COLUMN: I get by with a little help from my Nan

I’m one week into the semester, and I’ve already used 14 of the 75 meals on my commuter meal plan and spent upwards of $75 between Taco Bell, Japanese restaurants and my other off-campus dining haunts. At this rate, I’ll be all out of meal plans by the end of September, and my bank account will be pretty starved as well.

This, combined with the fact that my cupboard’s inhabitants are gourmet peanut butter, assorted boxes of pasta and Kool-Aid packets, led me to this revelation: it’s time to darken the doors of the grocery store.

Two weeks ago, I spent a good chunk of an afternoon traversing Walmart aisles in search of baking soda. Call me a drama queen (you probably should), but I’m still convinced that it was hiding from me.

Needless to say, I’m not really a superstar shopper, at least when it comes to groceries. But in the interest of stretching out my meal plan and relieving my bank account, I turned to the one woman who could help.

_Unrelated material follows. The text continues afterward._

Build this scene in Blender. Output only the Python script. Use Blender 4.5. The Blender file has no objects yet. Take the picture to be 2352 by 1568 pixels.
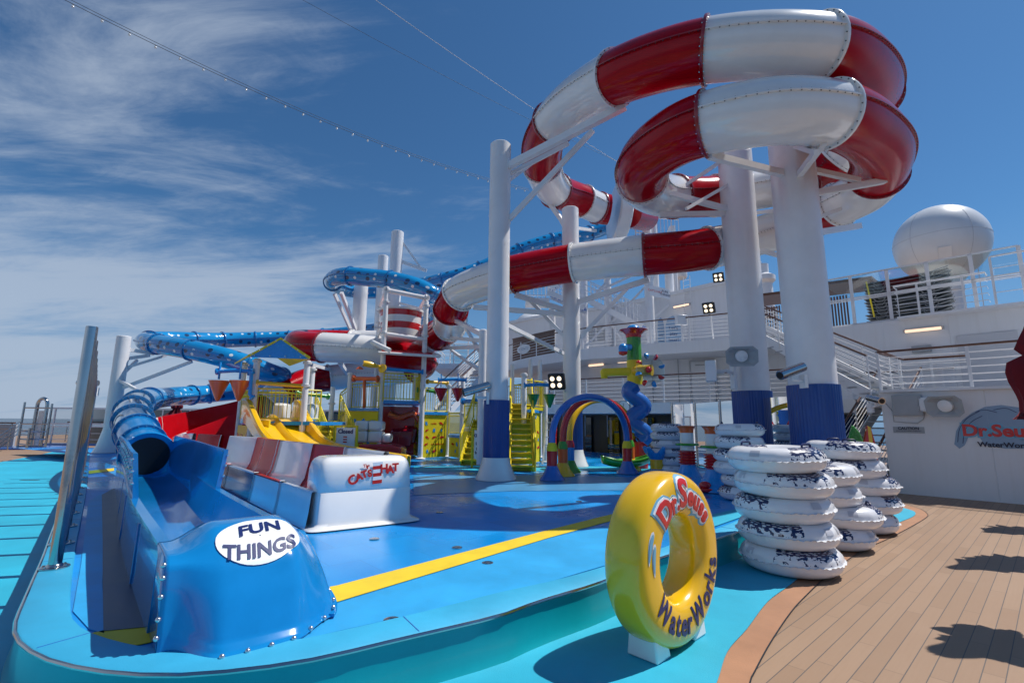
import bpy, math, random
from mathutils import Vector, Matrix
random.seed(7)
R = math.radians
S = bpy.context.scene
COL = S.collection
# ---------------------------------------------------------------- camera
FPX, CX, CY, PITCH, ROLL, EYE = 1111.0, 1176.0, 784.0, R(9.55), 0.0100, 1.6
cd = bpy.data.cameras.new("camera"); cam = bpy.data.objects.new("camera", cd); COL.objects.link(cam)
cd.sensor_width = 36.0; cd.lens = FPX / 2352.0 * 36.0; cd.clip_start = 0.05; cd.clip_end = 60000
CAMM = Matrix.Translation((0, 0, EYE)) @ Matrix.Rotation(R(90) + PITCH, 4, 'X') @ Matrix.Rotation(ROLL, 4, 'Z')
cam.matrix_world = CAMM
S.camera = cam
# ---------------------------------------------------------------- sun, sky, exposure
SUN_EL, SUN_H = R(58), Vector((0.965, 0.262, 0))
S.view_settings.view_transform = 'Standard'; S.view_settings.look = 'None'
S.view_settings.exposure = 0.22; S.view_settings.gamma = 1.0
sd = bpy.data.lights.new("sun", 'SUN'); sd.energy = 4.2; sd.angle = R(0.5); sd.color = (1.0, 0.95, 0.88)
sun = bpy.data.objects.new("sun", sd); COL.objects.link(sun)
sdir = Vector((SUN_H.x * math.cos(SUN_EL), SUN_H.y * math.cos(SUN_EL), math.sin(SUN_EL)))
sun.rotation_euler = sdir.to_track_quat('Z', 'Y').to_euler(); sun.location = (20, 5, 30)
W = bpy.data.worlds.new("World"); S.world = W; W.use_nodes = True
nt = W.node_tree; nt.nodes.clear()
def N(t, **kw):
    n = nt.nodes.new(t)
    for k, v in kw.items(): setattr(n, k, v)
    return n
def M2(op, a, b=None, c=None, clamp=False):
    n = N('ShaderNodeMath', operation=op); n.use_clamp = clamp
    for i, v in enumerate((a, b, c)):
        if v is None: continue
        if hasattr(v, 'links') or hasattr(v, 'is_linked'): nt.links.new(v, n.inputs[i])
        else: n.inputs[i].default_value = v
    return n.outputs[0]
out = N('ShaderNodeOutputWorld'); bg = N('ShaderNodeBackground'); bg.inputs[1].default_value = 0.085
sky = N('ShaderNodeTexSky'); sky.sky_type = 'NISHITA'; sky.sun_disc = False
sky.sun_elevation = SUN_EL; sky.sun_rotation = math.atan2(SUN_H.x, SUN_H.y)
sky.air_density = 1.0; sky.dust_density = 0.3; sky.ozone_density = 3.0; sky.altitude = 50
tc = N('ShaderNodeTexCoord'); sep = N('ShaderNodeSeparateXYZ'); nt.links.new(tc.outputs['Generated'], sep.inputs[0])
zz = M2('MAXIMUM', sep.outputs[2], 0.0)
den = M2('ADD', zz, 0.16)
cx = M2('DIVIDE', sep.outputs[0], den); cy = M2('DIVIDE', sep.outputs[1], den)
comb = N('ShaderNodeCombineXYZ'); nt.links.new(cx, comb.inputs[0]); nt.links.new(cy, comb.inputs[1])
mp = N('ShaderNodeMapping'); mp.inputs['Rotation'].default_value = (0, 0, R(-28)); mp.inputs['Scale'].default_value = (0.55, 1.5, 1); mp.inputs['Location'].default_value = (2.1, 0.9, 0)
nt.links.new(comb.outputs[0], mp.inputs[0])
n1 = N('ShaderNodeTexNoise'); n1.inputs['Scale'].default_value = 1.15; n1.inputs['Detail'].default_value = 9; n1.inputs['Roughness'].default_value = 0.62; n1.inputs['Distortion'].default_value = 0.6
nt.links.new(mp.outputs[0], n1.inputs['Vector'])
n2 = N('ShaderNodeTexNoise'); n2.inputs['Scale'].default_value = 5.5; n2.inputs['Detail'].default_value = 6; n2.inputs['Roughness'].default_value = 0.7; n2.inputs['Distortion'].default_value = 1.2
nt.links.new(mp.outputs[0], n2.inputs['Vector'])
# cirrus lies mostly in the western (left) and low eastern sky
left = M2('MULTIPLY_ADD', sep.outputs[0], -0.40, 0.02)
low = M2('MULTIPLY', M2('SUBTRACT', 0.42, zz), 0.30)
dens = M2('ADD', M2('ADD', M2('MULTIPLY_ADD', n2.outputs[0], 0.20, n1.outputs[0]), left), low)
mr = N('ShaderNodeMapRange'); mr.inputs[1].default_value = 0.71; mr.inputs[2].default_value = 1.02; mr.inputs[3].default_value = 0; mr.inputs[4].default_value = 0.72
mr.interpolation_type = 'SMOOTHSTEP'
nt.links.new(dens, mr.inputs[0])
tint = N('ShaderNodeMix', data_type='RGBA', blend_type='MULTIPLY'); tint.inputs[0].default_value = 1.0
nt.links.new(sky.outputs[0], tint.inputs[6]); tint.inputs[7].default_value = (0.42, 0.73, 0.93, 1)
hz = N('ShaderNodeMapRange'); hz.inputs[1].default_value = 0.0; hz.inputs[2].default_value = 0.34; hz.inputs[3].default_value = 0.85; hz.inputs[4].default_value = 0.0; hz.interpolation_type = 'SMOOTHSTEP'; nt.links.new(zz, hz.inputs[0])
hm = N('ShaderNodeMix', data_type='RGBA'); nt.links.new(hz.outputs[0], hm.inputs[0]); nt.links.new(tint.outputs[2], hm.inputs[6]); hm.inputs[7].default_value = (1.9, 3.2, 5.4, 1)
mx = N('ShaderNodeMix', data_type='RGBA'); nt.links.new(mr.outputs[0], mx.inputs[0])
nt.links.new(hm.outputs[2], mx.inputs[6]); mx.inputs[7].default_value = (4.6, 5.4, 6.6, 1)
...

Her name, Nanny Sophia. She’s a grandmother, avid video gamer and, most relevant to this column, a food connoisseur. She also knows a thing or two about getting a meal to the table – from planning, to shopping for ingredients, to actually preparing whatever dish is on her list. So, with Nan’s help, I’ve prepared a crash course on feeding yourself in college without going completely broke. The rules might seem fairly elementary, but they’re fitting for someone with my limited experience.

Make a list

The real key to this whole grocery shopping business is to plan. Have a rough idea of what you plan to eat for the next week or so, and make a grocery list accordingly. Try not to pick up too many items that didn’t make your list.

Shop for savings

You could pick up sales ads and compare one grocery store’s deal to another, but we both know we’re probably not going to do that. Comparing prices in the store might be more doable, though. For example, when you’re comparing Spaghetti Sauce A to Spaghetti Sauce B, see how much you’re paying per ounce. Many stores will list that information with the price. Also, Nan says that brand-name products aren’t necessarily indicative of quality, and you can get something just as good that might be a little cheaper. And, of course, there’s always coupon clipping. Find a local Sunday paper, and clip to your heart’s desire.

Get yourself a Crock-Pot

When I asked Nan what was so great about a Crock-Pot, she was quick to say, “You set it and forget it.” If you’re like me, you leave your house in the morning and come home when you can, which sometimes means you don’t make it back until late in the evening. The great thing about a Crock-Pot is you can make a REAL meal that doesn’t consist of Ramen noodles without having to do much. Some of Nan’s Crock-Pot favorites are pork roast and stuffed peppers.

Believe in leftovers

Between school, work and my attempts at maintaining a social life, I’ve come to realize that cooking dinner every night is out of the question for me. But I get a little free time on the weekends that I can spend in the kitchen. Nan recommends cooking a big meal one night and saving the leftovers for lunches and dinners throughout the week. Just remember that your leftovers exist, or you might get some gnarly mold growing in your fridge.

Now I just have to put my crash course to the test, but first I’ll have to find the time to go grocery shopping. Maybe Nan has some suggestions for that one too.